## Exercise instructions:
You are to retype all of the data exactly as it appears.

## Material:
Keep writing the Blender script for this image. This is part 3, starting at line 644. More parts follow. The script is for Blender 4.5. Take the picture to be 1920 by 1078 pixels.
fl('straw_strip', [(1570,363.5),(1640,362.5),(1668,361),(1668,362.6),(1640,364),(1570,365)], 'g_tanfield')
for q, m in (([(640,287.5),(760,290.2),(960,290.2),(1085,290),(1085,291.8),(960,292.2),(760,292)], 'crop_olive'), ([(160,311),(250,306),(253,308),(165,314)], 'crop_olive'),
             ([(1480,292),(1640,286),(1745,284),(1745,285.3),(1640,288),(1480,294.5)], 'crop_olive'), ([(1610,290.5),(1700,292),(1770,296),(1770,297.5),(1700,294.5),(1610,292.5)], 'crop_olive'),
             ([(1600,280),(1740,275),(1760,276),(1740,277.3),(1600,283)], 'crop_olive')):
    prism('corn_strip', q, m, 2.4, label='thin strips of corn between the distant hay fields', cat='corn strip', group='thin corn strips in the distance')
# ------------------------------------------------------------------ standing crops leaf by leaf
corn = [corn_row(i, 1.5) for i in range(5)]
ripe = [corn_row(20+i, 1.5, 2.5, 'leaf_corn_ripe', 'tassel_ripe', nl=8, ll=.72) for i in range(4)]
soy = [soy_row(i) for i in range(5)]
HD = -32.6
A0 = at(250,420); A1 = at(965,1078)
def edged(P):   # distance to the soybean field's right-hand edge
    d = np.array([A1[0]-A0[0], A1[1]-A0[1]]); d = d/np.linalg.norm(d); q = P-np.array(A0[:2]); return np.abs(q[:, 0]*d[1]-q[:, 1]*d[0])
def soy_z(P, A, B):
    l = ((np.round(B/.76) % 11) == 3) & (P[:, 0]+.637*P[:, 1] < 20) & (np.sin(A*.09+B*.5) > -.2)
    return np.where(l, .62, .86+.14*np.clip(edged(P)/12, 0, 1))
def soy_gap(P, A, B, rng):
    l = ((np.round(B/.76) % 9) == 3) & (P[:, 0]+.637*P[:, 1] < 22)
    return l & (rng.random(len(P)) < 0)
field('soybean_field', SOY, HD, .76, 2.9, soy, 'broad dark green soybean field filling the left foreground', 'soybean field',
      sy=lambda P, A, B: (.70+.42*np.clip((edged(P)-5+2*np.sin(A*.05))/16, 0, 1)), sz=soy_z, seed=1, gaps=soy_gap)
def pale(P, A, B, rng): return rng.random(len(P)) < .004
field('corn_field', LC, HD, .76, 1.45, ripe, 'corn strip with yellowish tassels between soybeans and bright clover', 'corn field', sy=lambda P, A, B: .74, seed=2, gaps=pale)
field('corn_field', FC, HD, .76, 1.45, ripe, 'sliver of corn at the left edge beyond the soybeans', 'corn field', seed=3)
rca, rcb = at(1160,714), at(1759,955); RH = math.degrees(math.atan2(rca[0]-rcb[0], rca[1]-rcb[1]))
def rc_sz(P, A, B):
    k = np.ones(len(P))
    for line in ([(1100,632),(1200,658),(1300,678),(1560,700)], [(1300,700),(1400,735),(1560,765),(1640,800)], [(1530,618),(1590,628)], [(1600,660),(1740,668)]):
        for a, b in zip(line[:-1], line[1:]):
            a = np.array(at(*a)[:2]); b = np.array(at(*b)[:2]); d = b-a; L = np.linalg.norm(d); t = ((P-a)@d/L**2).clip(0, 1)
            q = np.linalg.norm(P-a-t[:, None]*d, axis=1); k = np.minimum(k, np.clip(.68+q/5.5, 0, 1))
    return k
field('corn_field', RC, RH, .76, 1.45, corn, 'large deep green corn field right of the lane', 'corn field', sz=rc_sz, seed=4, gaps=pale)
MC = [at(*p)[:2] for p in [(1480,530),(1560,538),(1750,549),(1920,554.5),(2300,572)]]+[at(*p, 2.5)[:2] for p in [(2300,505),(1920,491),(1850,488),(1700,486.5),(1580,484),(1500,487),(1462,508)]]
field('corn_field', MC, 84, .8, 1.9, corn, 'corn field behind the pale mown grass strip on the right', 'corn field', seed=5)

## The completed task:
Keep writing the Blender script for this image. This is part 3, starting at line 644. More parts follow. The script is for Blender 4.5. Take the picture to be 1920 by 1078 pixels.
fl('straw_strip', [(1570,363.5),(1640,362.5),(1668,361),(1668,362.6),(1640,364),(1570,365)], 'g_tanfield')
for q, m in (([(640,287.5),(760,290.2),(960,290.2),(1085,290),(1085,291.8),(960,292.2),(760,292)], 'crop_olive'), ([(160,311),(250,306),(253,308),(165,314)], 'crop_olive'),
             ([(1480,292),(1640,286),(1745,284),(1745,285.3),(1640,288),(1480,294.5)], 'crop_olive'), ([(1610,290.5),(1700,292),(1770,296),(1770,297.5),(1700,294.5),(1610,292.5)], 'crop_olive'),
             ([(1600,280),(1740,275),(1760,276),(1740,277.3),(1600,283)], 'crop_olive')):
    prism('corn_strip', q, m, 2.4, label='thin strips of corn between the distant hay fields', cat='corn strip', group='thin corn strips in the distance')
# ------------------------------------------------------------------ standing crops leaf by leaf
corn = [corn_row(i, 1.5) for i in range(5)]
ripe = [corn_row(20+i, 1.5, 2.5, 'leaf_corn_ripe', 'tassel_ripe', nl=8, ll=.72) for i in range(4)]
soy = [soy_row(i) for i in range(5)]
HD = -32.6
A0 = at(250,420); A1 = at(965,1078)
def edged(P):   # distance to the soybean field's right-hand edge
    d = np.array([A1[0]-A0[0], A1[1]-A0[1]]); d = d/np.linalg.norm(d); q = P-np.array(A0[:2]); return np.abs(q[:, 0]*d[1]-q[:, 1]*d[0])
def soy_z(P, A, B):
    l = ((np.round(B/.76) % 11) == 3) & (P[:, 0]+.637*P[:, 1] < 20) & (np.sin(A*.09+B*.5) > -.2)
    return np.where(l, .62, .86+.14*np.clip(edged(P)/12, 0, 1))
def soy_gap(P, A, B, rng):
    l = ((np.round(B/.76) % 9) == 3) & (P[:, 0]+.637*P[:, 1] < 22)
    return l & (rng.random(len(P)) < 0)
field('soybean_field', SOY, HD, .76, 2.9, soy, 'broad dark green soybean field filling the left foreground', 'soybean field',
      sy=lambda P, A, B: (.70+.42*np.clip((edged(P)-5+2*np.sin(A*.05))/16, 0, 1)), sz=soy_z, seed=1, gaps=soy_gap)
def pale(P, A, B, rng): return rng.random(len(P)) < .004
field('corn_field', LC, HD, .76, 1.45, ripe, 'corn strip with yellowish tassels between soybeans and bright clover', 'corn field', sy=lambda P, A, B: .74, seed=2, gaps=pale)
field('corn_field', FC, HD, .76, 1.45, ripe, 'sliver of corn at the left edge beyond the soybeans', 'corn field', seed=3)
rca, rcb = at(1160,714), at(1759,955); RH = math.degrees(math.atan2(rca[0]-rcb[0], rca[1]-rcb[1]))
def rc_sz(P, A, B):
    k = np.ones(len(P))
    for line in ([(1100,632),(1200,658),(1300,678),(1560,700)], [(1300,700),(1400,735),(1560,765),(1640,800)], [(1530,618),(1590,628)], [(1600,660),(1740,668)]):
        for a, b in zip(line[:-1], line[1:]):
            a = np.array(at(*a)[:2]); b = np.array(at(*b)[:2]); d = b-a; L = np.linalg.norm(d); t = ((P-a)@d/L**2).clip(0, 1)
            q = np.linalg.norm(P-a-t[:, None]*d, axis=1); k = np.minimum(k, np.clip(.68+q/5.5, 0, 1))
    return k
field('corn_field', RC, RH, .76, 1.45, corn, 'large deep green corn field right of the lane', 'corn field', sz=rc_sz, seed=4, gaps=pale)
MC = [at(*p)[:2] for p in [(1480,530),(1560,538),(1750,549),(1920,554.5),(2300,572)]]+[at(*p, 2.5)[:2] for p in [(2300,505),(1920,491),(1850,488),(1700,486.5),(1580,484),(1500,487),(1462,508)]]
field('corn_field', MC, 84, .8, 1.9, corn, 'corn field behind the pale mown grass strip on the right', 'corn field', seed=5)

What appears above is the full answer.